“It’s inspiring, and it transforms the boundaries in your mind between what you think you can and cannot do.”

While consulting with McKinsey & Co on industry projects ranging from education to energy utilities in India, Gopesh Mittal discovered a deep interest in one especially important field, health care. “I worked for a health care company that was launching a new, scientifically designed nutrition product expressly intended for the Indian market,” says Gopesh. “They found a way to deliver a high-quality infant formula at half their international price.”

The experience showed Gopesh that “there was immense potential for innovation” in growth sectors like health care and, just as importantly, awakened a desire to work on products that “target the ‘bottom of the pyramid.’”

 

Real value of soft skills

Like many MBA candidates, Gopesh was attracted to Harvard for its “360-degree point of view, which would help me develop skills in both health care and growth investing.” He had been impressed by books written by two HBS faculty members, Michael Porter and Regina Herzlinger, and wanted to participate in a program “that has produced leaders.”

“HBS does train you in the ‘hard’ skills of how to think about financial modeling, strategy, and marketing,” Gopesh says. “But the greater part of our education is in the ‘soft’ skills, the essential ingredients of leadership such as motivating teams, managing change and working across different cultural contexts. In a world where people are becoming more connected than ever before, these skills become more important each day.”

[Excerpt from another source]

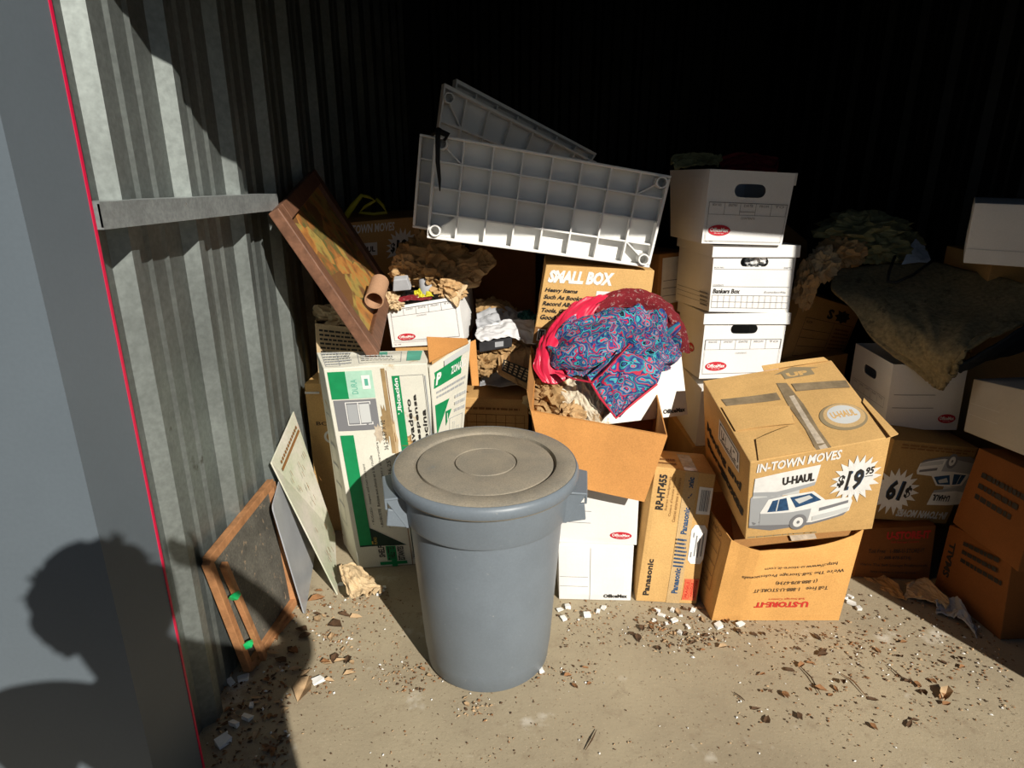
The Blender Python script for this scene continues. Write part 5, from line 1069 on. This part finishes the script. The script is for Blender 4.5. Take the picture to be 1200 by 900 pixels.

Initially, Gopesh “had no idea” how a class of nine hundred people would be effectively structured. “But you develop close bonds with each of your colleagues, you recognize each of them for their uniqueness. Everyone has an interesting story about how they developed, how they look at the world, how they will impact the world. You make friends you know you can call at three in the morning for help. It’s inspiring, and it transforms the boundaries in your mind between what you think you can and cannot do.”